New York artist Thomas Nozkowski and Chicago art historian James Elkins will give free public talks this fall at the Hanes Art Center at the University of North Carolina at Chapel Hill.
The speakers will come to campus as part of the Hanes Visiting Artist Lecture Series, sponsored by the art department in UNC’s College of Arts and Sciences. Both will speak in the auditorium of Hanes Art Center, on South Columbia Street between Franklin Street and Cameron Avenue.

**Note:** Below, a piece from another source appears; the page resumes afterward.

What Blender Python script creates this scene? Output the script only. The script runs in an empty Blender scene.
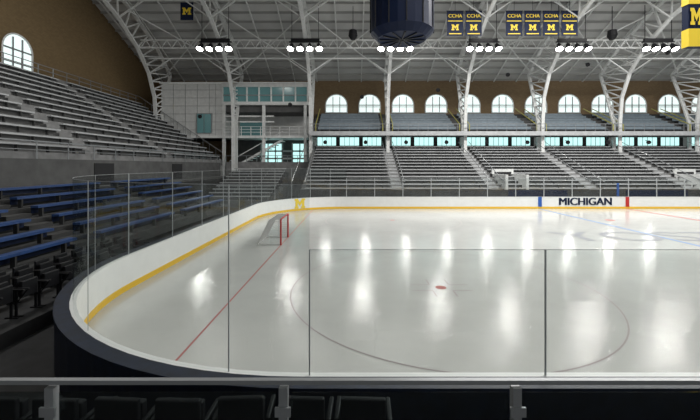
import bpy, math, random
from mathutils import Vector
random.seed(4)
scene = bpy.context.scene
scene.view_settings.view_transform = 'Standard'
scene.view_settings.look = 'None'

# ------------------------------------------------------------ materials
def mat(name, col, rough=0.6, metal=0.0, emit=None, estr=0.0, var=0.0, vscale=3.0, spec=0.5, bump=0.0):
    m = bpy.data.materials.new(name); m.use_nodes = True
    nt = m.node_tree; b = nt.nodes['Principled BSDF']
    b.inputs['Base Color'].default_value = (*col, 1)
    b.inputs['Roughness'].default_value = rough
    b.inputs['Metallic'].default_value = metal
    b.inputs['Specular IOR Level'].default_value = spec
    if emit:
        b.inputs['Emission Color'].default_value = (*emit, 1)
        b.inputs['Emission Strength'].default_value = estr
    if var > 0:
        tc = nt.nodes.new('ShaderNodeTexCoord')
        n = nt.nodes.new('ShaderNodeTexNoise'); n.inputs['Scale'].default_value = vscale
        n.inputs['Detail'].default_value = 5
        r = nt.nodes.new('ShaderNodeValToRGB')
        r.color_ramp.elements[0].position = 0.3; r.color_ramp.elements[1].position = 0.7
        r.color_ramp.elements[0].color = (*[max(0, c*(1-var)) for c in col], 1)
        r.color_ramp.elements[1].color = (*[min(1, c*(1+var)) for c in col], 1)
        nt.links.new(tc.outputs['Object'], n.inputs['Vector'])
        nt.links.new(n.outputs['Fac'], r.inputs['Fac'])
        nt.links.new(r.outputs['Color'], b.inputs['Base Color'])
    return m

def glass_mat(name, tint, gl=0.06, groff=0.05):
    m = bpy.data.materials.new(name); m.use_nodes = True
    nt = m.node_tree; nt.nodes.clear()
    o = nt.nodes.new('ShaderNodeOutputMaterial'); mx = nt.nodes.new('ShaderNodeMixShader')
    t = nt.nodes.new('ShaderNodeBsdfTransparent'); g = nt.nodes.new('ShaderNodeBsdfGlossy')
    t.inputs['Color'].default_value = (*tint, 1); g.inputs['Roughness'].default_value = groff
    g.inputs['Color'].default_value = (.8, .85, .85, 1)
    mx.inputs[0].default_value = gl
    nt.links.new(t.outputs[0], mx.inputs[1]); nt.links.new(g.outputs[0], mx.inputs[2])
    nt.links.new(mx.outputs[0], o.inputs[0])
    return m

def brick_mat(name, c1, c2, mortar, axis='x'):
    m = bpy.data.materials.new(name); m.use_nodes = True
    nt = m.node_tree; b = nt.nodes['Principled BSDF']; b.inputs['Roughness'].default_value = .85
    tc = nt.nodes.new('ShaderNodeTexCoord'); sp = nt.nodes.new('ShaderNodeSeparateXYZ'); cb = nt.nodes.new('ShaderNodeCombineXYZ')
    br = nt.nodes.new('ShaderNodeTexBrick')
    br.inputs['Color1'].default_value = (*c1, 1); br.inputs['Color2'].default_value = (*c2, 1); br.inputs['Mortar'].default_value = (*mortar, 1)
    br.inputs['Scale'].default_value = 2.0; br.inputs['Mortar Size'].default_value = .012
    nt.links.new(tc.outputs['Object'], sp.inputs[0])
    nt.links.new(sp.outputs['X' if axis == 'x' else 'Y'], cb.inputs['X']); nt.links.new(sp.outputs['Z'], cb.inputs['Y'])
    nt.links.new(cb.outputs[0], br.inputs['Vector']); nt.links.new(br.outputs['Color'], b.inputs['Base Color'])
    return m

def ice_mat():
    m = bpy.data.materials.new('ice'); m.use_nodes = True
    nt = m.node_tree; b = nt.nodes['Principled BSDF']
    tc = nt.nodes.new('ShaderNodeTexCoord')
    n1 = nt.nodes.new('ShaderNodeTexNoise'); n1.inputs['Scale'].default_value = .35; n1.inputs['Detail'].default_value = 9; n1.inputs['Roughness'].default_value = .65
    r1 = nt.nodes.new('ShaderNodeValToRGB')
    r1.color_ramp.elements[0].position = .3; r1.color_ramp.elements[0].color = (.49, .495, .48, 1)
    r1.color_ramp.elements[1].position = .7; r1.color_ramp.elements[1].color = (.575, .58, .56, 1)
    n2 = nt.nodes.new('ShaderNodeTexNoise'); n2.inputs['Scale'].default_value = 5.0; n2.inputs['Detail'].default_value = 6; n2.inputs['Roughness'].default_value = .7
    n2.inputs['Distortion'].default_value = 2.0
    r2 = nt.nodes.new('ShaderNodeMapRange'); r2.inputs[1].default_value = .42; r2.inputs[2].default_value = .58
    r2.inputs[3].default_value = .085; r2.inputs[4].default_value = .18
    bp = nt.nodes.new('ShaderNodeBump'); bp.inputs['Strength'].default_value = .16; bp.inputs['Distance'].default_value = .022
    nt.links.new(tc.outputs['Object'], n1.inputs['Vector']); nt.links.new(tc.outputs['Object'], n2.inputs['Vector'])
    nt.links.new(n1.outputs['Fac'], r1.inputs['Fac']); nt.links.new(r1.outputs['Color'], b.inputs['Base Color'])
    nt.links.new(n2.outputs['Fac'], r2.inputs[0]); nt.links.new(r2.outputs[0], b.inputs['Roughness'])
    nt.links.new(n2.outputs['Fac'], bp.inputs['Height']); nt.links.new(bp.outputs['Normal'], b.inputs['Normal'])
    b.inputs['IOR'].default_value = 1.4
    return m

M = {}
M['ice'] = ice_mat()
M['redline'] = mat('red_line', (.44, .18, .17), .6, spec=.1)
M['paleline'] = mat('pale_line', (.36, .32, .32), .6, spec=.1)
M['blueline'] = mat('blue_line', (.21, .30, .48), .6, spec=.1)
M['greyink'] = mat('grey_ink', (.27, .28, .30), .6, spec=.1)
M['board'] = mat('board_white', (.82, .83, .82), .35, var=.03)
M['yellow'] = mat('yellow_kick', (.80, .50, .03), .4)
M['maize'] = mat('maize', (.85, .62, .04), .5)
M['navy'] = mat('navy', (.006, .013, .042), .5, spec=.2)
M['navycap'] = mat('navy_cap', (.008, .014, .032), .5, var=.4, vscale=6)
M['blueseat'] = mat('blue_seat', (.02, .06, .19), .45, var=.2)
M['blue'] = mat('blue_mark', (.02, .10, .40), .4)
M['red'] = mat('red_mark', (.5, .02, .02), .4)
M['black'] = mat('black_rubber', (.011, .011, .013), .45, spec=.3)
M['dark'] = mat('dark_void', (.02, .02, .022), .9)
M['concrete'] = mat('concrete', (.22, .22, .22), .85, var=.2, vscale=2)
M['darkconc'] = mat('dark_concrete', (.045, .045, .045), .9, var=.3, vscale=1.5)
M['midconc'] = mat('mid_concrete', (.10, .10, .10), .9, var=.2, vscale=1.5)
M['bench'] = mat('bench_aluminium', (.50, .51, .52), .45, .1, var=.12, vscale=2)
M['upseat'] = mat('upper_seat', (.22, .27, .31), .5, var=.15)
M['steel'] = mat('white_steel', (.76, .77, .76), .5, var=.08)
M['roof'] = mat('roof_deck', (.62, .62, .61), .7, var=.12, vscale=.4)
M['purlin'] = mat('purlin_grey', (.36, .36, .35), .6)
M['whitewall'] = mat('white_wall', (.64, .65, .64), .7, var=.06)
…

Nozkowski will speak Sept. 13 at 6 p.m. For more than 30 years, he has produced richly colored, small-scale abstract paintings, demonstrating an extensive knowledge of organic and geometric forms. Nozkowski’s paintings have been featured in more than 300 museum and gallery exhibitions worldwide, and he has had nearly 70 solo exhibitions. He will often rework a canvas for years at a time, wiping down, scraping and repainting the original design.
“Nozkowski is exactly the kind of artist who makes the effortful seem effortless,” wrote Marc Mayer, director of the National Gallery of Canada. “With him, abstraction becomes an endless adventure in structure, texture, tone and mood.”
Elkins will speak Nov. 15 at 6 p.m on “Farewell to Visual Studies.” He is the E.C. Chadbourne professor of art history, theory and criticism at the School of the Art Institute of Chicago.
Elkins’ writing focuses on the history and theory of images in art, science and nature. Recent books include “On the Strange Place of Religion in Contemporary Art,” “Visual Studies: A Skeptical Introduction,” “What Happened to Art Criticism?” and “Master Narratives and Their Discontents.”
For more on the speakers, visit http://tinyurl.com/3z8ytjl and http://www.jameselkins.com/#page3.
The Hanes Visiting Artist Lecture Series was established in 1983 by an endowment supported by alumnae Nancy Hanes White of Raleigh and Robin March Hanes of Charlottesville, Va.